Check every line in the records below for the word "this" and report how many have it, nothing more.

[Stored items from a collection]
○ ○ ○ ○ ○ ○ ○
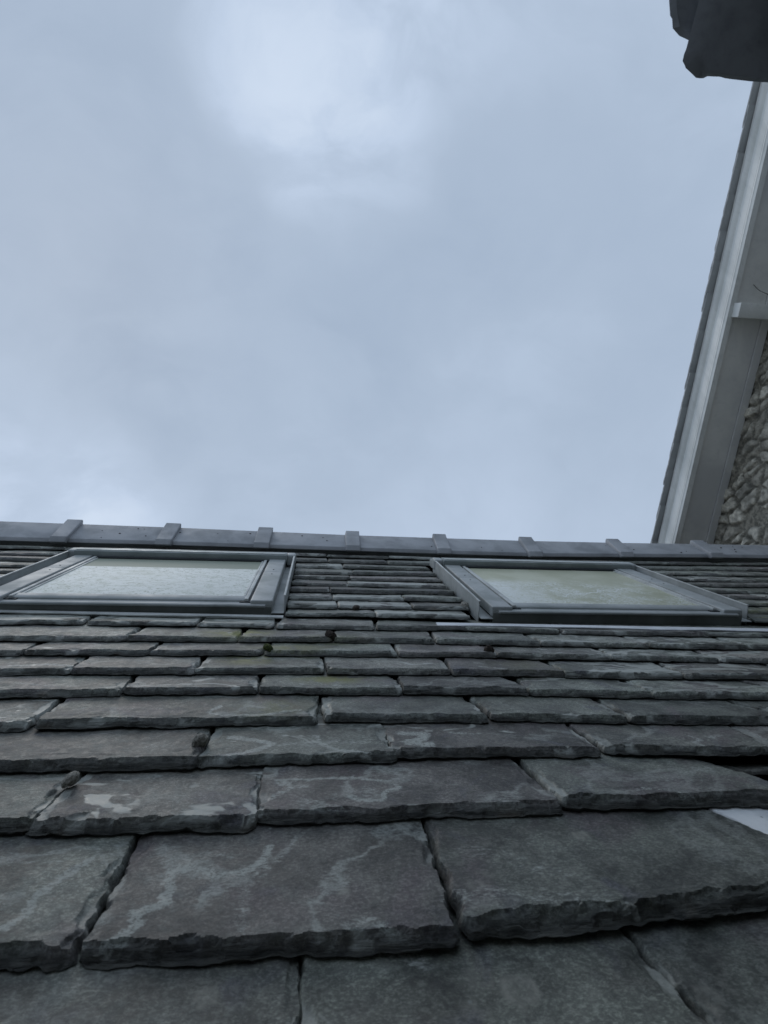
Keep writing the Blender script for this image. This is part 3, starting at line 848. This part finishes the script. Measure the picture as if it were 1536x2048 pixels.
for i in range(len(CAPU) - 1):
    u0, u1 = CAPU[i] + .012, CAPU[i + 1] + .010
    if i + 1 == len(CAPU) - 1: u1 = 2.438
    bm = bmesh.new()
    rings = []
    for u in (u0, u1):
        lw, aw = loww(u), apexw(u)
        ay, az = loc2(2.50, aw)
        ly, lz = loc2(2.37, lw)
        ry2, rz2 = 2 * ay - ly, lz
        pr = [(ay, az), (ly, lz), (ly + .004, lz - .016), (ly + .016, lz - .012), (ay, az - .018), (ry2 - .012, rz2 - .014), (ry2, rz2)]
        rings.append([bm.verts.new(w2r(u, *p)) for p in pr])
    n = len(rings[0])
    for k in range(n):
        bm.faces.new((rings[0][k], rings[0][(k + 1) % n], rings[1][(k + 1) % n], rings[1][k]))
    bm.faces.new(rings[0]); bm.faces.new(rings[1][::-1])
    tile = bm_obj('ridge_tile', bm, M_ridge, ROOF, bev=.0025, group='ridge tiles along the top of the roof')
    # raised collar over the joint
    bm = bmesh.new()
    rings = []
    c = CAPU[i]
    if i == 0: continue
    rk = rg.uniform(-.003, .003)
    for u in (c - .031 + rk, c + .031 + rk * .3):
        lw, aw = loww(u) + .015, apexw(u) + .017
        ay, az = loc2(2.50, aw)
        ly, lz = loc2(2.352 + rk * 2, lw)
        my, mz = ly + (ay - ly) * .12, lz + (az - lz) * .12
        pr = [(ay - .004, az), (ly + .012, lz + .006), (ly, lz - .004), (ly + .002, lz - .030), (ly + .02, lz - .026), (ay, az - .032), (2 * ay - ly - .01, lz - .024), (2 * ay - ly, lz), (ay + .004, az)]
        rings.append([bm.verts.new(w2r(u + (.004 if j in (0, 8) else 0), *p)) for j, p in enumerate(pr)])
    n = len(rings[0])
    for k in range(n):
        bm.faces.new((rings[0][k], rings[0][(k + 1) % n], rings[1][(k + 1) % n], rings[1][k]))
    bm.faces.new(rings[0]); bm.faces.new(rings[1][::-1])
    bm_obj('ridge_collar', bm, M_ridge, tile, bev=.005, seg=3)
bm = bmesh.new()
us_ = np.linspace(-3.09, 2.43, 240)
n1_ = fbm(us_ / .05, us_ * 0, 3, 3); n2_ = fbm(us_ / .03, us_ * 0 + 5, 6, 3)
rings = []
for u, a_, b_ in zip(us_, n1_, n2_):
    rings.append([bm.verts.new(q) for q in ((u, 2.384 + .014 * a_, -.012), (u, 2.384 + .012 * b_, .006), (u, 2.392, loww(u) - .012), (u, 2.46, loww(u) - .008), (u, 2.46, -.012))])
for a_, b_ in zip(rings, rings[1:]):
    for k in range(5):
        bm.faces.new((a_[k], a_[(k + 1) % 5], b_[(k + 1) % 5], b_[k]))
bm_obj('ridge_mortar', bm, M_render, ROOF)
# small pits and lichen dots on the ridge: thin raised flecks
bm = bmesh.new()
r2 = random.Random(5)
for k in range(34):
    u = r2.uniform(-.9, 2.1); f_ = r2.uniform(.08, .8)
    v = 2.37 + .13 * f_
    w_ = loww(u) + (apexw(u) - loww(u)) * f_ + .001
    rr = r2.uniform(.0015, .0042)
    bmesh.ops.create_icosphere(bm, subdivisions=1, radius=rr, matrix=Matrix.Translation((u, v, w_)) @ Matrix.Diagonal((1.3, 1, .6, 1)))
bm_obj('lichen_specks', bm, M_moss_b, ROOF, kind='stuff')


# ------------------------------------------------------------------ roof windows (local: a across, b up, w out)
def roof_window(u0, wid, v0, pane_mat_, label, dw=0.0):
    L = .625
    o = empty('roof_window', (u0, v0, dw), (0, 0, 0), ROOF, label=label, group='roof windows in the slates')
    W = wid

    def part(name, mat, boxes, bev=.0025, seg=2):
        bm = bmesh.new()
        for b_ in boxes:
            box(bm, *b_)
        return bm_obj(name, bm, mat, o, bev=bev, seg=seg)
    # bottom frame cladding: dark front, rounded lip, bright sill line
    bm = bmesh.new()
    prism(bm, [(0, -.03), (0, .0215), (.003, .0250), (.030, .0255), (.030, -.03)], .035, W - .035)
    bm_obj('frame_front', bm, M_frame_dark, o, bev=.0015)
    bm = bmesh.new()
    prism(bm, [(-.004, .0215), (-.005, .0265), (-.001, .0290), (.014, .0275), (.036, .0270), (.036, .022), (0, .0215)], .05, W - .05)
    bm_obj('frame_sill', bm, M_frame, o, bev=.001)
    bm = bmesh.new()
    prism(bm, [(.030, .0255), (.031, .0310), (.036, .0335), (.044, .0345), (.058, .0360), (.064, .0345), (.064, .0255)], .098, W - .098)
    bm_obj('sash_bottom', bm, M_frame, o, bev=.0015)
    # side covers, seam towards the top, screw heads
    for s in (0, 1):
        def X(a0, a1):
            return (a0, a1) if s == 0 else (W - a1, W - a0)
        bm = bmesh.new()
        for b0, b1, h in ((.004, .370, .0385), (.3715, L, .0380)):
            x0, x1 = X(.032, .090)
            box(bm, x0, x1, b0, b1, .010, h)
        sc = bm_obj('side_cover', bm, M_frame, o, bev=.004, seg=3)
        for b_ in (.335, .405):
            bm = bmesh.new()
            cx = sum(X(.032, .090)) / 2
            bmesh.ops.create_cone(bm, cap_ends=True, segments=12, radius1=.0028, radius2=.0022, depth=.0015, matrix=Matrix.Translation((cx, b_, .0390)))
            bm_obj('screw', bm, M_frame_dark, sc)
        bm = bmesh.new()
        x0, x1 = X(.098, .108); box(bm, x0, x1, .028, L - .04, .020, .0365)
        x0, x1 = X(.110, .116); box(bm, x0, x1, .040, L - .05, .020, .0335)
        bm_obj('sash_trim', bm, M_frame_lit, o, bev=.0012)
        bm = bmesh.new()
        x0, x1 = X(.090, .120); box(bm, x0, x1, .02, L - .03, .014, .0300)
        bm_obj('gasket', bm, M_gasket, o)
        # gutter flashing with upstand and turned edge
        bm = bmesh.new()
        x0, x1 = X(0.0, .0022); box(bm, x0, x1, .022, L + .02, -.012, .046)
        x0, x1 = X(.0022, .036); box(bm, x0, x1, .0, L + .02, .004, .0065)
        bm_obj('side_flashing', bm, M_frame, o, bev=.0008)
        bm = bmesh.new()
        x0, x1 = X(-.0015, .0045); box(bm, x0, x1, .022, L + .02, .0455, .0495)
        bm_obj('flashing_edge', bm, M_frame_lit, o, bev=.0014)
        bm = bmesh.new()
        x0, x1 = X(-.003, .030); box(bm, x0, x1, L - .02, L + .035, .012, .053)
        bm_obj('corner_cap', bm, M_frame, o, bev=.008, seg=3)
    # hood along the top
    bm = bmesh.new()
    prism(bm, [(L - .035, .030), (L - .037, .0535), (L - .032, .0560), (L + .010, .0575), (L + .014, .054), (L + .014, .02), (L - .02, .02)], .028, W - .028)
    bm_obj('hood', bm, M_hood, o, bev=.0018)
    part('hood_edge', M_frame_lit, [(.034, W - .034, L - .031, L - .012, .0560, .0585)], .001)  # light strip painting the lit top edge of the hood
    part('top_flashing', M_frame, [(-.002, W + .002, L + .0145, L + .08, .012, .040), (.01, W - .01, L + .050, L + .062, .0395, .046)], .002)
    part('hood_shadow_strip', M_gasket, [(.09, W - .09, L - .055, L - .02, .022, .036)], .001)  # near-black strip standing for the shade under the hood
    # glass
    bm = bmesh.new()
    box(bm, .116, W - .116, .055, L - .03, .020, .0305)
    pn = bm_obj('pane', bm, pane_mat_, o, bev=.0008)
    for v in pn.data.vertices:
        v.co.x -= .116; v.co.y -= .055
    pn.location = (.116, .055, 0)
    return o


wl = roof_window(-.873, .796, 1.472, M_pane_l, 'roof window with milky white dirty glass', dw=.0)
wr = roof_window(.450, .808, 1.442, M_pane_r, 'roof window with yellow-green stained glass', dw=.0)


# aprons of soft metal under each window, edges slightly wavy
def apron(name, u0, u1, v0, v1, w0, mat, amp=.0015, seed=0, tilt=0.0, label=None, parent=None, thick=.0028):
    n = 70; m_ = 5
    vs = []; fs = []
    r = [np.array([u0 + (u1 - u0) * i / n for i in range(n + 1)])]
    us = r[0]
    nz = (fbm(us / .12, us * 0, seed, 3) - .5) * amp * 2
    nv = (fbm(us / .15, us * 0 + 4, seed + 3, 3) - .5) * .010
    for lay in (0, 1):
        for j in range(m_ + 1):
            f_ = j / m_
            for i in range(n + 1):
                vs.append((us[i], v0 + nv[i] * (1 - f_) + tilt * (us[i] - u0) + (v1 - v0) * f_, w0 + nz[i] * (1 - f_) + .001 * f_ - lay * thick))
    N = (n + 1) * (m_ + 1)
    for j in range(m_):
        for i in range(n):
            a_ = j * (n + 1) + i
            fs.append((a_, a_ + 1, a_ + n + 2, a_ + n + 1))
            fs.append((N + a_ + n + 1, N + a_ + n + 2, N + a_ + 1, N + a_))
    for i in range(n):
        fs.append((i, N + i, N + i + 1, i + 1))
    for j in range(m_):
        for e_ in (0, n):
            a_ = j * (n + 1) + e_; b_ = a_ + n + 1
            fs.append((a_, b_, N + b_, N + a_))
    return mesh_obj(name, vs, fs, mat, parent, smooth=False, label=label)


ap1 = apron('apron_flashing', -.92, -.078, 1.458, 1.474, .006, M_frame_lit, .001, 3, tilt=-.030, parent=ROOF)
ap2 = apron('apron_flashing', .315, 2.0, 1.368, 1.388, .0095, M_lead, .0016, 8, tilt=-.028, parent=ROOF)
ap1['label'] = 'thin grey metal apron below the milky roof window'
ap2['label'] = 'pale lead apron below the green stained roof window'
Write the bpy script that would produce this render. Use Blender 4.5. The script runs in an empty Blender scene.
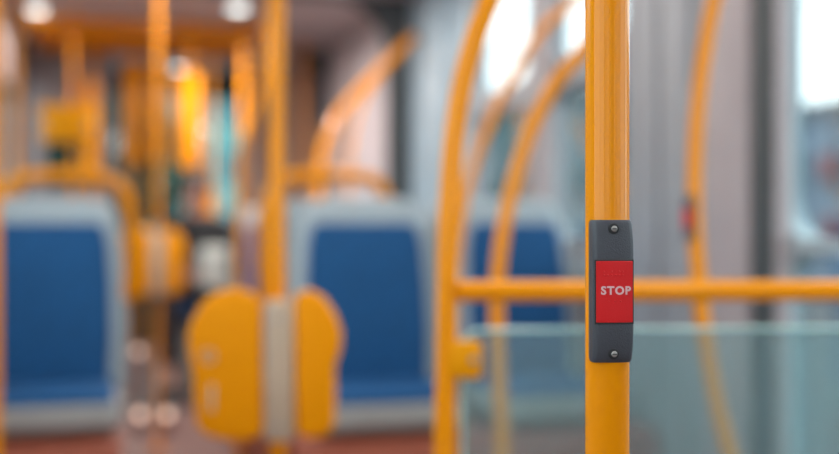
○ ○ ○ ○ ○ ○ ○
Answer to the exercise.
2